— Exercise task —
Tally every line of the listing below that holds "script", then give the tally alone.

— Data section —
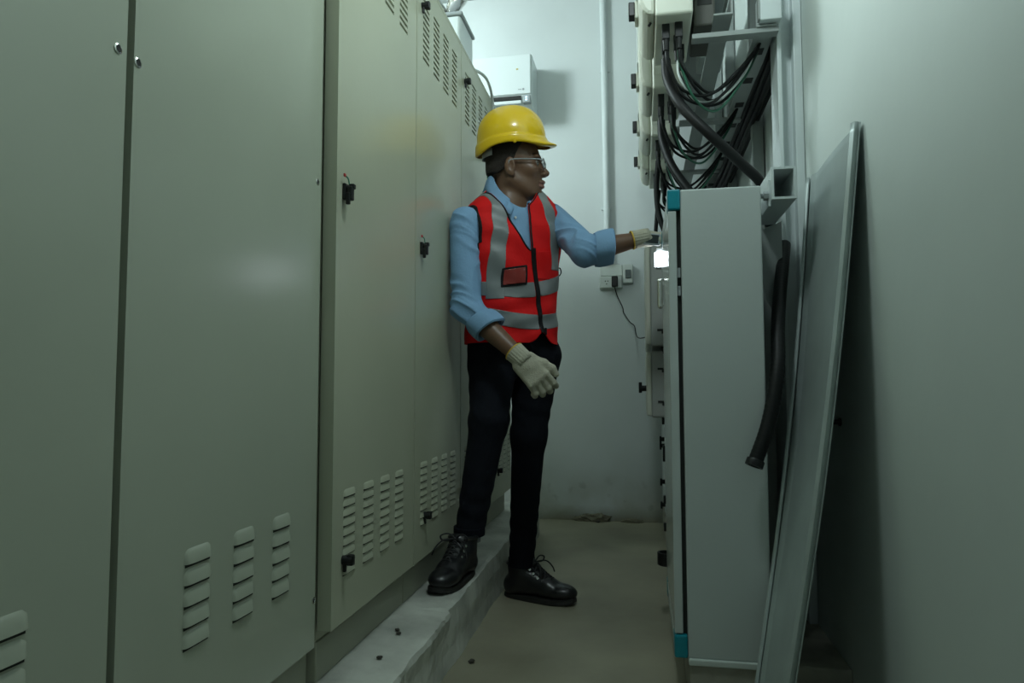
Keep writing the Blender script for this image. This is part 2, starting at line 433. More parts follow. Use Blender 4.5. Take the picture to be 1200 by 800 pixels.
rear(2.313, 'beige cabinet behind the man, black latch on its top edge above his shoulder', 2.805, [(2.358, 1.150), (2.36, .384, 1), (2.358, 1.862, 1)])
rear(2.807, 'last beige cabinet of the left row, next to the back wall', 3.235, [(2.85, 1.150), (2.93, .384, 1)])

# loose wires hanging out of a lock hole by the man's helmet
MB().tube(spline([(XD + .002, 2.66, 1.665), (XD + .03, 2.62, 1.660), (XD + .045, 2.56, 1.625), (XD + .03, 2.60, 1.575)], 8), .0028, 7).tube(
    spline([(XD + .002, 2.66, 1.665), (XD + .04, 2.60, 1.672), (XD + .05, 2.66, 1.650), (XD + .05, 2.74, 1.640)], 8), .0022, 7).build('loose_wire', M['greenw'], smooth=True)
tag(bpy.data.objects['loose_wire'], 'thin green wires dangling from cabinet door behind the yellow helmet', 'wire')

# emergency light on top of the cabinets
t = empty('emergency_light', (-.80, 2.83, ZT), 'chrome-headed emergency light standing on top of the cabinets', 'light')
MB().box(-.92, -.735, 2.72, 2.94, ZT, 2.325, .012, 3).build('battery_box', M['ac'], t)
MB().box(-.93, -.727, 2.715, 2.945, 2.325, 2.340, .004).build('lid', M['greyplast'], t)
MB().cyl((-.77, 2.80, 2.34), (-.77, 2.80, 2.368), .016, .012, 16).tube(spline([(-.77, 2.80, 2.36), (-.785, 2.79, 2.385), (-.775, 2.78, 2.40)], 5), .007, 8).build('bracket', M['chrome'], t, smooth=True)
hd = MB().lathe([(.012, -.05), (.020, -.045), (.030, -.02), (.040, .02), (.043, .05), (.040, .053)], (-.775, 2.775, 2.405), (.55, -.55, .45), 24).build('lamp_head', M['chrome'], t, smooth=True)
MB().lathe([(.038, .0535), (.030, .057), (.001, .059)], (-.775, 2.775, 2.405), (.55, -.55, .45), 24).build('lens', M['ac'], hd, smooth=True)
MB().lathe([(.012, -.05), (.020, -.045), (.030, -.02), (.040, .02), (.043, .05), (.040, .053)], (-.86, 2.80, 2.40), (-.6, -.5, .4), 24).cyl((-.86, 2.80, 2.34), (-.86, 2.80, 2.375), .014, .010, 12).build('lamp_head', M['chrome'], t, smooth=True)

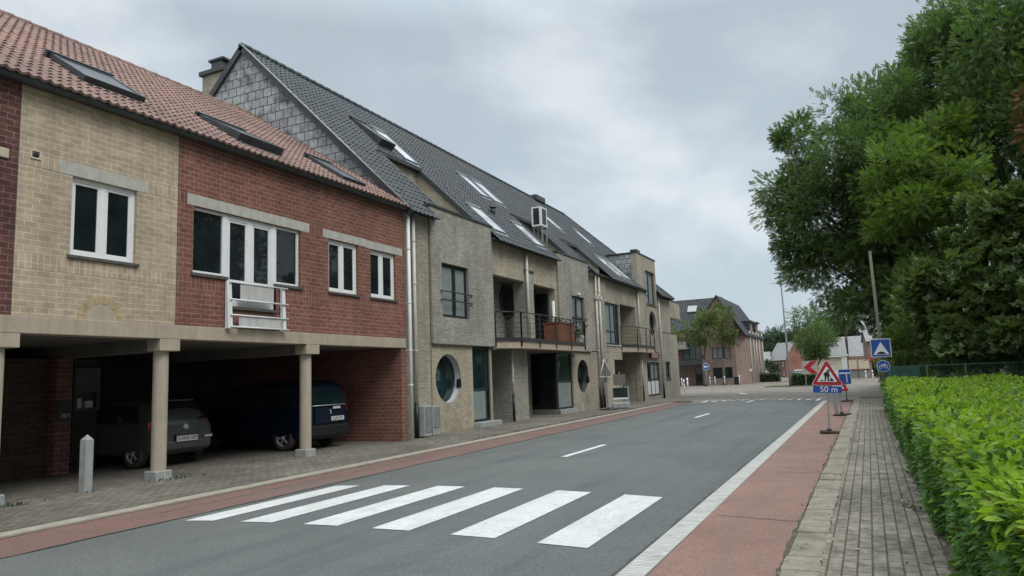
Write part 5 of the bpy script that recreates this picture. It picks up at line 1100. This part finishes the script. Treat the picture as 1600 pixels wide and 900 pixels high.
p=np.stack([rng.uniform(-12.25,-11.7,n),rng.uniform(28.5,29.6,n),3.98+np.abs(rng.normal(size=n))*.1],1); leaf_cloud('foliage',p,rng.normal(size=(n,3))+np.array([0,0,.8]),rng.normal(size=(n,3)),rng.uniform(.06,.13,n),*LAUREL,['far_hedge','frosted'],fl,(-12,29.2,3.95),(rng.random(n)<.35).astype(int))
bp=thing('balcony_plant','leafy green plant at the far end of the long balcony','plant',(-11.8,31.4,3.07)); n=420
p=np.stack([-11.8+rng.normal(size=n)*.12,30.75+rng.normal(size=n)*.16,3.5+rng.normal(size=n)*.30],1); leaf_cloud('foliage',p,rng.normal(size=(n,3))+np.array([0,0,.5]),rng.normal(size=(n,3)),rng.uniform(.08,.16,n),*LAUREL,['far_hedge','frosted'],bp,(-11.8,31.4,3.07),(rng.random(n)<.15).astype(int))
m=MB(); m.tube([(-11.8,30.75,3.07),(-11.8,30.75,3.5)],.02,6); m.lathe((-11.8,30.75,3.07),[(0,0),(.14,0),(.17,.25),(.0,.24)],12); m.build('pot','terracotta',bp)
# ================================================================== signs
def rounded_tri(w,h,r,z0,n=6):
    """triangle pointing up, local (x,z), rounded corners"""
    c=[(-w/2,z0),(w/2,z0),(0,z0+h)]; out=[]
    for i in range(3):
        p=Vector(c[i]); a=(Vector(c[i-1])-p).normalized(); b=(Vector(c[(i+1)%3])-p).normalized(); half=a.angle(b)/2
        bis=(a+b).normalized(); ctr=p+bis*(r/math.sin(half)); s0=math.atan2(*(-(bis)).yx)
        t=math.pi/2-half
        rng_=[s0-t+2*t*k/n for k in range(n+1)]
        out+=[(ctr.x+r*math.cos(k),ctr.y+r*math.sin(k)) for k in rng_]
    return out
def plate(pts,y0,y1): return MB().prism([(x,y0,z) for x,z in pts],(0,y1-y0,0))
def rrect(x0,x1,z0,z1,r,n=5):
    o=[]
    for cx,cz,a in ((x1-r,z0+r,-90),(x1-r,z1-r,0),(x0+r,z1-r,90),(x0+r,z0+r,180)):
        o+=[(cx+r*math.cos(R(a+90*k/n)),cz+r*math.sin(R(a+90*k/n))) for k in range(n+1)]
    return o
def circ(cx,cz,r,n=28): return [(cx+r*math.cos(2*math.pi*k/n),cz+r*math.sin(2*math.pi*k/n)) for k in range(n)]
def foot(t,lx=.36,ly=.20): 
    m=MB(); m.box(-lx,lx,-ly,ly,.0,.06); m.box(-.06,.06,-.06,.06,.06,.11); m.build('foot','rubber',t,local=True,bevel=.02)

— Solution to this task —
2